• _OBJECTIVE_: Identify each line containing the word "script" and copy it.

• _DATA FOR PROCESSING_:
* Start *

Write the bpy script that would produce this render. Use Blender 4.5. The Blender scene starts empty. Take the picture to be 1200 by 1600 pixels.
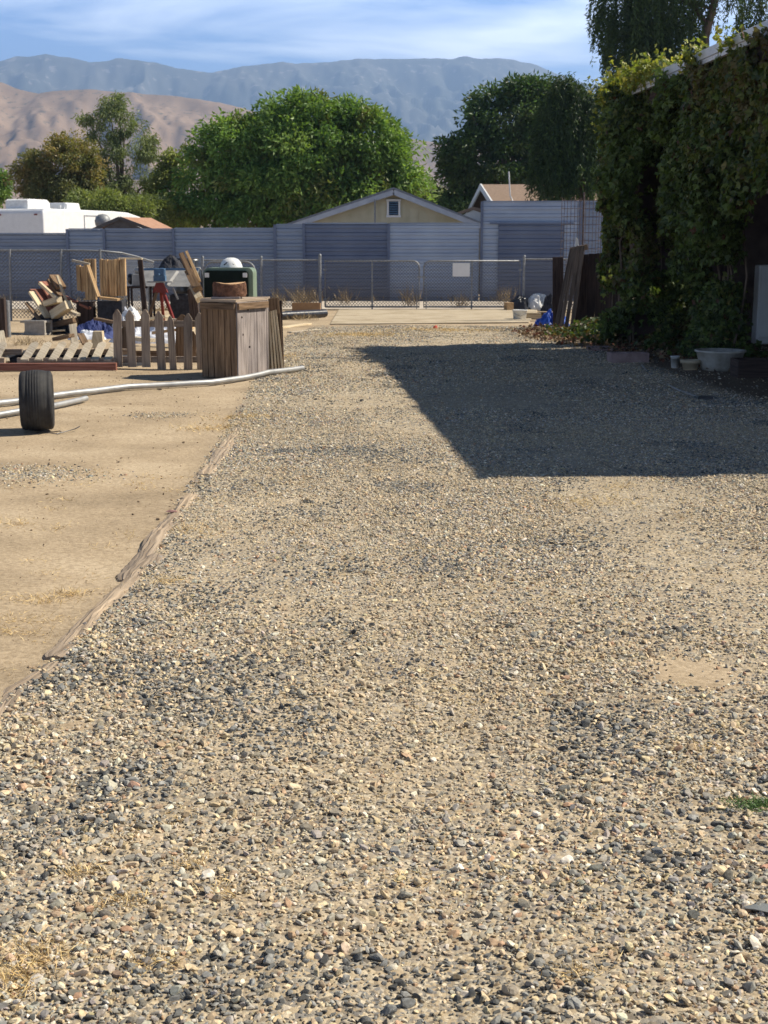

* End *
* Start *

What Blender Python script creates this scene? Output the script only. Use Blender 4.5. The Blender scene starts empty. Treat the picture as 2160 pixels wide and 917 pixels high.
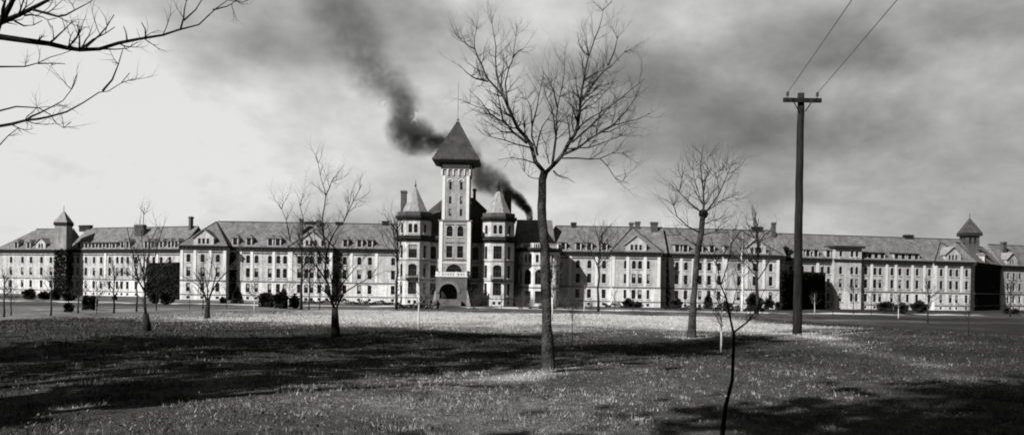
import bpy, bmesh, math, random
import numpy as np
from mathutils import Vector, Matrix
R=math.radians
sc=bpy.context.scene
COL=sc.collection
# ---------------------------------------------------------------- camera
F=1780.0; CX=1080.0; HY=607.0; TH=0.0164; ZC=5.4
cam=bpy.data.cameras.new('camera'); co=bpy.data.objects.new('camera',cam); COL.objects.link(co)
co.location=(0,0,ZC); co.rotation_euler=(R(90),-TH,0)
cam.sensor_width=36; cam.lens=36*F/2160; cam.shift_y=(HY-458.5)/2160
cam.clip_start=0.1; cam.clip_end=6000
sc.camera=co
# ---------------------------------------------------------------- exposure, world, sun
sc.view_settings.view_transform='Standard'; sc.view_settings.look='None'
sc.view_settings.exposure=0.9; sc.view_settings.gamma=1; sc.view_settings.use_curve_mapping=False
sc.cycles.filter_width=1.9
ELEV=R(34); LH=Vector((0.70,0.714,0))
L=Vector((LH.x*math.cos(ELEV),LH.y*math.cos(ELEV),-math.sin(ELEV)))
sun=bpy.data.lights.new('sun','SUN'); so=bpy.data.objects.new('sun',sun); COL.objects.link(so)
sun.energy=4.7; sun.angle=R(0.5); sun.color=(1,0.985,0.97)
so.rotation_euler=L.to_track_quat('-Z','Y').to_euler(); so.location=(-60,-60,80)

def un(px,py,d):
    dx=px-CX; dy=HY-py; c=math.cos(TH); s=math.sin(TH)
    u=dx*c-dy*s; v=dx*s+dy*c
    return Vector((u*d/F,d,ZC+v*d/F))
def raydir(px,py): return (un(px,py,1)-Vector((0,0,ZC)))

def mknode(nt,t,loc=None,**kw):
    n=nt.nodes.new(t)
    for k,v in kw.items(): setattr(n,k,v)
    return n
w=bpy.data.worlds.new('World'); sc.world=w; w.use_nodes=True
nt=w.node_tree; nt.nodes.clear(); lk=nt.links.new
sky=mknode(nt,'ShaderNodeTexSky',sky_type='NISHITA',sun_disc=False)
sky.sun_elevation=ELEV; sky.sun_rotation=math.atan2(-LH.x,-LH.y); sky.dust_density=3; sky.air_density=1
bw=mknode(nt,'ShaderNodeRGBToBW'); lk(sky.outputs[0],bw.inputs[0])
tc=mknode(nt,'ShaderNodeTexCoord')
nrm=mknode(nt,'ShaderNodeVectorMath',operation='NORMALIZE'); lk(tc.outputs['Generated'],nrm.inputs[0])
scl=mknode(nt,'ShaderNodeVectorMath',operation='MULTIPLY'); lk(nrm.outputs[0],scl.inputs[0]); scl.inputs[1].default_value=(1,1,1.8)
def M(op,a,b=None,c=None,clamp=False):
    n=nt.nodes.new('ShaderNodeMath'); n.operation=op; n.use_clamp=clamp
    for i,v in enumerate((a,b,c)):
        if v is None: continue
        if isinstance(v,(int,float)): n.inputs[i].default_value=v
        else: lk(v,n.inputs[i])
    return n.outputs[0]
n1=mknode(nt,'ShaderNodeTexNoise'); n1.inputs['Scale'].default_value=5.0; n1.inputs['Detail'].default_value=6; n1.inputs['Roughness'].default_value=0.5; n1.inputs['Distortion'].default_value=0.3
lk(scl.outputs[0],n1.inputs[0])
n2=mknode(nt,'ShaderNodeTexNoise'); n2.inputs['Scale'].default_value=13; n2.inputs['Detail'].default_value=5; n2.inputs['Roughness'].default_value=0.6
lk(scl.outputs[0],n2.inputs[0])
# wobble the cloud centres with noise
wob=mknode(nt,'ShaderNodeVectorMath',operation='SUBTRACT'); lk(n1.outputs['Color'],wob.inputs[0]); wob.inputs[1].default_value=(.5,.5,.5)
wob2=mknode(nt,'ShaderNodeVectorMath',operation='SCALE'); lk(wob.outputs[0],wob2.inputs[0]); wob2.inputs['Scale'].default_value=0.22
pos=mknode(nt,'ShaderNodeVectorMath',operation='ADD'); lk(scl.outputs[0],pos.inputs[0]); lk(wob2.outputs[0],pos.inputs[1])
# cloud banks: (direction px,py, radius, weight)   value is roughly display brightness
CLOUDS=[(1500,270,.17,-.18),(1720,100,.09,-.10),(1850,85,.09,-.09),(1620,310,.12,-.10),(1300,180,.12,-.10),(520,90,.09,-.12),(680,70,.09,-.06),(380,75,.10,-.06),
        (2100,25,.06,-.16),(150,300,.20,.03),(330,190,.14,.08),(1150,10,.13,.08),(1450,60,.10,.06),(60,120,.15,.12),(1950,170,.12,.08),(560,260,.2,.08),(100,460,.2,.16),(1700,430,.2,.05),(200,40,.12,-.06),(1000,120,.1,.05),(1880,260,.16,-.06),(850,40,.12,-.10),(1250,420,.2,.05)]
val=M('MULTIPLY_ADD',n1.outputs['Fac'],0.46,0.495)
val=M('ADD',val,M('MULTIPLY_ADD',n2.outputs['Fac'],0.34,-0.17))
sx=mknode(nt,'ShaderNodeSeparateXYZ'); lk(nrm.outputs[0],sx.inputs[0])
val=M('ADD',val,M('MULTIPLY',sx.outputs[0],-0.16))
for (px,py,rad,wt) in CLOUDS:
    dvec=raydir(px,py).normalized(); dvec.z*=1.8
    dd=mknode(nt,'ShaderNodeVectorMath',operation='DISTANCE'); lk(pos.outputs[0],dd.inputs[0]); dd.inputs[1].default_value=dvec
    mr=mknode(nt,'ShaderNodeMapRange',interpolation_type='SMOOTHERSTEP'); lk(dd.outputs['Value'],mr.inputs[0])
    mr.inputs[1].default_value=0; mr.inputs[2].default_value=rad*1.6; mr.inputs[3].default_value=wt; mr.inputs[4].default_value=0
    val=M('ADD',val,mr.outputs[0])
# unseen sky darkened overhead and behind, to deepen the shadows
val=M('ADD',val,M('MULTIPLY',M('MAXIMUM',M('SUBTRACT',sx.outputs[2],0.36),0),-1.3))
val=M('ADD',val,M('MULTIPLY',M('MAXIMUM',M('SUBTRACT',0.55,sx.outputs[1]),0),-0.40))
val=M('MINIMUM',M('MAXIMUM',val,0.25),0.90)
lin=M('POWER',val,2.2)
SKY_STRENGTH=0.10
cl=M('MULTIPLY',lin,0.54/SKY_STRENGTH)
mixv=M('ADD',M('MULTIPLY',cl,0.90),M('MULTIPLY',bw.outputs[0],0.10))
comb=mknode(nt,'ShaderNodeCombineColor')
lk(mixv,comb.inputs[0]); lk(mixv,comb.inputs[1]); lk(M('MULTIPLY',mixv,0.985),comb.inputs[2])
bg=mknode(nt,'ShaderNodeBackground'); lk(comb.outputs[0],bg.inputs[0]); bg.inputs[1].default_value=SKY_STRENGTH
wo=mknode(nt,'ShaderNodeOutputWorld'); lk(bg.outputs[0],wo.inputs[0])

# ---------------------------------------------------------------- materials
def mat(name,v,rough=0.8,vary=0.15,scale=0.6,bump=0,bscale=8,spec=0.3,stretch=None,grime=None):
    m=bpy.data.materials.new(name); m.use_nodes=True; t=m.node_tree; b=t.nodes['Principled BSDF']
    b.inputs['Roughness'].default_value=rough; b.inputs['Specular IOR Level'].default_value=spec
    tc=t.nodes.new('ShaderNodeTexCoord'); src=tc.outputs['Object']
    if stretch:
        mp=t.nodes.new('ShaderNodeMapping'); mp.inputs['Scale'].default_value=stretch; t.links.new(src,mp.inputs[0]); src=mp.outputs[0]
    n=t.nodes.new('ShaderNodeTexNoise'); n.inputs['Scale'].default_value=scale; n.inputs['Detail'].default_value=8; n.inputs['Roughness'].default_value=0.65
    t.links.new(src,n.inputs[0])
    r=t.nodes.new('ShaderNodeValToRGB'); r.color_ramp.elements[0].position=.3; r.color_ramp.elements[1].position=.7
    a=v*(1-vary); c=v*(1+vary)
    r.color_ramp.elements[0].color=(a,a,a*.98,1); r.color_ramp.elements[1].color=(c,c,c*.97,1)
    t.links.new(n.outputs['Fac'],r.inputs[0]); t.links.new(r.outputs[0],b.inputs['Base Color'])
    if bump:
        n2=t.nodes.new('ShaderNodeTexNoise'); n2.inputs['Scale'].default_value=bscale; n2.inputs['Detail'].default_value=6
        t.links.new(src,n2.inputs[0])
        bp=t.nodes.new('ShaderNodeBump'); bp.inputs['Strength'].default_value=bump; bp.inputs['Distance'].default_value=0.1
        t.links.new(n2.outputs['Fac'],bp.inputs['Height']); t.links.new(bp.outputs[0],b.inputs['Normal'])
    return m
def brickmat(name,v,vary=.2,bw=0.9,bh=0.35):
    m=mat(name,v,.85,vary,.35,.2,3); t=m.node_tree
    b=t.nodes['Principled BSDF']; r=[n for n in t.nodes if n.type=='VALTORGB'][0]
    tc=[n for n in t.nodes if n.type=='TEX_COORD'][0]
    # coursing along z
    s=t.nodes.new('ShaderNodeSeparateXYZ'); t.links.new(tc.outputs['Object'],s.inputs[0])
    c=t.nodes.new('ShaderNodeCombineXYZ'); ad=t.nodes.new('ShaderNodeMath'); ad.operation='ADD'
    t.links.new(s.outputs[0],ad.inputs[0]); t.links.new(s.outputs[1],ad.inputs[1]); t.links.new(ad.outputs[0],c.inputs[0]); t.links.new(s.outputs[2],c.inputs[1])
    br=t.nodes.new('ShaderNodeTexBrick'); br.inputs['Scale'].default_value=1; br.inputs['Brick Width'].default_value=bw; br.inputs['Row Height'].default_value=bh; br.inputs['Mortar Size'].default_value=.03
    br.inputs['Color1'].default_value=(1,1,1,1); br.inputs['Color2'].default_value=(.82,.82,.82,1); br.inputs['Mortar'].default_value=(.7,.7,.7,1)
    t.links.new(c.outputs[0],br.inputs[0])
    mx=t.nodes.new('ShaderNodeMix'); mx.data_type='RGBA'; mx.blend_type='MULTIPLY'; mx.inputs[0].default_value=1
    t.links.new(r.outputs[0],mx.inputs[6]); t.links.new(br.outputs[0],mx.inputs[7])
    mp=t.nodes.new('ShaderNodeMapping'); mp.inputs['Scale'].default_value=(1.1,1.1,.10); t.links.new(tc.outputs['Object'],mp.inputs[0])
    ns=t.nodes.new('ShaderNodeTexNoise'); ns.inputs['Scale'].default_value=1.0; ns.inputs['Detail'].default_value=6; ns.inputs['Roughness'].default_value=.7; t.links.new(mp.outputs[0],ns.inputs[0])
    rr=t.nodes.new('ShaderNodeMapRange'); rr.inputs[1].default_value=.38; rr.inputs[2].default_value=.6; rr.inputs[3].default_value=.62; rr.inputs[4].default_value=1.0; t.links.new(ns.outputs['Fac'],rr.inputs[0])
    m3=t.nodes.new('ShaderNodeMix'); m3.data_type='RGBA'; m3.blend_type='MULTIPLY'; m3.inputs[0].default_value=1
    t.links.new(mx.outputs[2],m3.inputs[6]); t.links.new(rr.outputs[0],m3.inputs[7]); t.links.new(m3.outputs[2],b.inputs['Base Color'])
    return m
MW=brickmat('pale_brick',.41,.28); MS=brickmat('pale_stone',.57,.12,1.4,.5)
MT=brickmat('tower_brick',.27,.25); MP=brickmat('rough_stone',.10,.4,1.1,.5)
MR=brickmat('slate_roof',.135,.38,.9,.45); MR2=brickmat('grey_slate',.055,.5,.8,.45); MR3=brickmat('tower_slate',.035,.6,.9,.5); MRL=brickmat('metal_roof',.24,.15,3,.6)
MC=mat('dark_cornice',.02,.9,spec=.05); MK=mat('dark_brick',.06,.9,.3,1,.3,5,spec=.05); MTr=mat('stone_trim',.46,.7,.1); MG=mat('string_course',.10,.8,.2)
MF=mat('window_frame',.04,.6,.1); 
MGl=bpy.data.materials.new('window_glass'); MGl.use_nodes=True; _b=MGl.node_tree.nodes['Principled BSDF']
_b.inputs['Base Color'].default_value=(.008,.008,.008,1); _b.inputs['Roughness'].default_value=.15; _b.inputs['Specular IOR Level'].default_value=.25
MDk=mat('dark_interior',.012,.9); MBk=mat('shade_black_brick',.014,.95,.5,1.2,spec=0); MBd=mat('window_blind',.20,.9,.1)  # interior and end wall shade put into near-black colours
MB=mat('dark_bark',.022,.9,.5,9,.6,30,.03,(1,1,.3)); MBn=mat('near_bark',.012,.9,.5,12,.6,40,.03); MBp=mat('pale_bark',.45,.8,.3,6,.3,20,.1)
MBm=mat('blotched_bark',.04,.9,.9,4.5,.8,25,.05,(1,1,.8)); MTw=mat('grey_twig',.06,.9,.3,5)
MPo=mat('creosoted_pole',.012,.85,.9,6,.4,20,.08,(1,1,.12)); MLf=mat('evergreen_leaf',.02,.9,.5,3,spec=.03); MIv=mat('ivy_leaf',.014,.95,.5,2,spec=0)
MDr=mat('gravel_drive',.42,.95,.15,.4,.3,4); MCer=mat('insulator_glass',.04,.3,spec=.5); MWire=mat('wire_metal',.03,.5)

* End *

• _ANSWER BELOW_:
Write the bpy script that would produce this render. Use Blender 4.5. The Blender scene starts empty. Take the picture to be 1200 by 1600 pixels.
What Blender Python script creates this scene? Output the script only. Use Blender 4.5. The Blender scene starts empty. Treat the picture as 2160 pixels wide and 917 pixels high.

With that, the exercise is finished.